* START DATA SECTION *

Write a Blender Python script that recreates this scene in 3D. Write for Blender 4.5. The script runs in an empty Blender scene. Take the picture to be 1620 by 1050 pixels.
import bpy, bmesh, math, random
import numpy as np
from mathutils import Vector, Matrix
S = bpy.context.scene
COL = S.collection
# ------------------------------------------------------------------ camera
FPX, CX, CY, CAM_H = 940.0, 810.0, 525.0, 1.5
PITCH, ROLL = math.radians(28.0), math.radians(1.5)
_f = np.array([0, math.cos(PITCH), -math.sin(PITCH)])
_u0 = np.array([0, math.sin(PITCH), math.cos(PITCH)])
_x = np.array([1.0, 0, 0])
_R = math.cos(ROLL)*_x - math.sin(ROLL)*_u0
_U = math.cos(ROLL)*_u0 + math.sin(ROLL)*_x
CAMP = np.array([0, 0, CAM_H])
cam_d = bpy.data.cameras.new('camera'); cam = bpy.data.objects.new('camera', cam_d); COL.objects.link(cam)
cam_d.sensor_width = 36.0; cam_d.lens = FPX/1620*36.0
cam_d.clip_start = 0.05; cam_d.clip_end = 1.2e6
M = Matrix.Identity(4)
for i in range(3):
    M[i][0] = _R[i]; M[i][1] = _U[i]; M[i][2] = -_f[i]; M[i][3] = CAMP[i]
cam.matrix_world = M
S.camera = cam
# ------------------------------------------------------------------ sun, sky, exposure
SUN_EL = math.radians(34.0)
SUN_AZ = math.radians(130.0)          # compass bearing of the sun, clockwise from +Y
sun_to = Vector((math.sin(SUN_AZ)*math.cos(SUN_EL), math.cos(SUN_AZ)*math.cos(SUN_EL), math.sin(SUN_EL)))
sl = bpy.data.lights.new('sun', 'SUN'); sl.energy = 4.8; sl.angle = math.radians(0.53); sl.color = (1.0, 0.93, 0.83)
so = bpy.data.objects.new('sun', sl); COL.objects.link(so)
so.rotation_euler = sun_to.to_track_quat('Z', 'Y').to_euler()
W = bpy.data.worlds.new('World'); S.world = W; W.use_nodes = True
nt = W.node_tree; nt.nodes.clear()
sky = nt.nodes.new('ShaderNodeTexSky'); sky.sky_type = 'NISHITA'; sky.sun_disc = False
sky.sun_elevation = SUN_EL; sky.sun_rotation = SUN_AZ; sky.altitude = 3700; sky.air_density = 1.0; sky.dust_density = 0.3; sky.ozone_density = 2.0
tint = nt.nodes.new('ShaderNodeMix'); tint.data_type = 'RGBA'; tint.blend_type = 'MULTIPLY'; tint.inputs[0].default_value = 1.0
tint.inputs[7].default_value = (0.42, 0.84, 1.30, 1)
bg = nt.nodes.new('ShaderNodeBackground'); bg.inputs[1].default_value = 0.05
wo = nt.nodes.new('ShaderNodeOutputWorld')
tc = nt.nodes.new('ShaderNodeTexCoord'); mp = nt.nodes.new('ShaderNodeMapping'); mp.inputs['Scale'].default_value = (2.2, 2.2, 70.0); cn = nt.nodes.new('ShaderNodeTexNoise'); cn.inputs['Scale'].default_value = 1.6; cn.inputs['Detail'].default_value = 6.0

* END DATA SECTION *

Repeat the data in its entirety, character for character.

Write a Blender Python script that recreates this scene in 3D. Write for Blender 4.5. The script runs in an empty Blender scene. Take the picture to be 1620 by 1050 pixels.
import bpy, bmesh, math, random
import numpy as np
from mathutils import Vector, Matrix
S = bpy.context.scene
COL = S.collection
# ------------------------------------------------------------------ camera
FPX, CX, CY, CAM_H = 940.0, 810.0, 525.0, 1.5
PITCH, ROLL = math.radians(28.0), math.radians(1.5)
_f = np.array([0, math.cos(PITCH), -math.sin(PITCH)])
_u0 = np.array([0, math.sin(PITCH), math.cos(PITCH)])
_x = np.array([1.0, 0, 0])
_R = math.cos(ROLL)*_x - math.sin(ROLL)*_u0
_U = math.cos(ROLL)*_u0 + math.sin(ROLL)*_x
CAMP = np.array([0, 0, CAM_H])
cam_d = bpy.data.cameras.new('camera'); cam = bpy.data.objects.new('camera', cam_d); COL.objects.link(cam)
cam_d.sensor_width = 36.0; cam_d.lens = FPX/1620*36.0
cam_d.clip_start = 0.05; cam_d.clip_end = 1.2e6
M = Matrix.Identity(4)
for i in range(3):
    M[i][0] = _R[i]; M[i][1] = _U[i]; M[i][2] = -_f[i]; M[i][3] = CAMP[i]
cam.matrix_world = M
S.camera = cam
# ------------------------------------------------------------------ sun, sky, exposure
SUN_EL = math.radians(34.0)
SUN_AZ = math.radians(130.0)          # compass bearing of the sun, clockwise from +Y
sun_to = Vector((math.sin(SUN_AZ)*math.cos(SUN_EL), math.cos(SUN_AZ)*math.cos(SUN_EL), math.sin(SUN_EL)))
sl = bpy.data.lights.new('sun', 'SUN'); sl.energy = 4.8; sl.angle = math.radians(0.53); sl.color = (1.0, 0.93, 0.83)
so = bpy.data.objects.new('sun', sl); COL.objects.link(so)
so.rotation_euler = sun_to.to_track_quat('Z', 'Y').to_euler()
W = bpy.data.worlds.new('World'); S.world = W; W.use_nodes = True
nt = W.node_tree; nt.nodes.clear()
sky = nt.nodes.new('ShaderNodeTexSky'); sky.sky_type = 'NISHITA'; sky.sun_disc = False
sky.sun_elevation = SUN_EL; sky.sun_rotation = SUN_AZ; sky.altitude = 3700; sky.air_density = 1.0; sky.dust_density = 0.3; sky.ozone_density = 2.0
tint = nt.nodes.new('ShaderNodeMix'); tint.data_type = 'RGBA'; tint.blend_type = 'MULTIPLY'; tint.inputs[0].default_value = 1.0
tint.inputs[7].default_value = (0.42, 0.84, 1.30, 1)
bg = nt.nodes.new('ShaderNodeBackground'); bg.inputs[1].default_value = 0.05
wo = nt.nodes.new('ShaderNodeOutputWorld')
tc = nt.nodes.new('ShaderNodeTexCoord'); mp = nt.nodes.new('ShaderNodeMapping'); mp.inputs['Scale'].default_value = (2.2, 2.2, 70.0); cn = nt.nodes.new('ShaderNodeTexNoise'); cn.inputs['Scale'].default_value = 1.6; cn.inputs['Detail'].default_value = 6.0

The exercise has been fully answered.